Quoi de neuf alors dans votre démarche artistique?

J’ai essayé de tisser un lien entre les Rwaïss traditionnels qui participent avec moi sur scène et les jeunes influencés par cette musique moderne. Mon objectif : il faut que les jeunes fassent leur lecture à ce répertoire avec leur manière tout en gardant les éléments de l’authenticité en ce qui concerne les textes, les chants, les instruments et les percussions.

Notre vision consiste à ce que les jeunes jouent ce patrimoine avec leur style et contribuer à l’évolution de ce patrimoine musical. Pour nous, on ne voulait pas en faire un patrimoine figé. On l’avait fait avec notre manière propre à nous.

Quid de votre projet artistique «Art Igmmi» dans la région de Souss-Massa?

L’idée du projet est d’en faire un local dans une zone rurale, là où il n’y a plus d’infrastructures culturelles. Nous voulons faire un produit pour découper l’art de cette région pour préservation de la culture orale afin d’en faire une locomotive de développement et de conservation du patrimoine musical des Rwaïss. Ce serait un espace pour la recherche et la collecte des chansons dans le but de créer une base de données de cette musique, mais aussi de créer un musée pour les années à venir.

A-t-on un véritable archive non seulement de la musique des Rwaïss; mais aussi de de la musique amazighe?

Heureusement on a un patrimoine très riche qui ravie non seulement le patrimoine musical amazigh, mais marocain d’une manière générale. A titre d’exemple, la Bibliothèque Nationale de France des archives m’a donné une idée sur des trésors musicaux cachés méconnus du public. Pourquoile Maroc ne jouirait-il pas de ce privilège ? Ce que je dis sur la musique des Rwaïss peut être repris sur celle du Malhoun, l’Aita et autres genres musicaux du Maroc. Or, les des initiatives sont toujours manquantes de la part -par exemple- des associations, pour récolter ce patrimoine musical et le classer dans une base de données pour les recherches en matière de musique.

Même chose pour les musées dans les autres pays du monde : on y trouve tous les instruments de la musique mondiale des quatre coins du monde, sauf les instruments marocains qui en restent    absents !

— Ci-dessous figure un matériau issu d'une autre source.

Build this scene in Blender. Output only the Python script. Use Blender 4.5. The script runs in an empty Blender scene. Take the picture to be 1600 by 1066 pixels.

En revanche, sur les moteurs de navigations sur internet, je trouve toutes les informations sur les musiques du monde. Mais quand je lançais la recherche sur un genre musical marocain, l’information est très minime. Avec l’émergence de l’internet, il fallait penser à consacrer et lancer des sites ainsi que des plateformes pour que le public puisse se procurer facilement ce qui titille sa curiosité et découvrir ainsi tous les styles musicaux de son pays.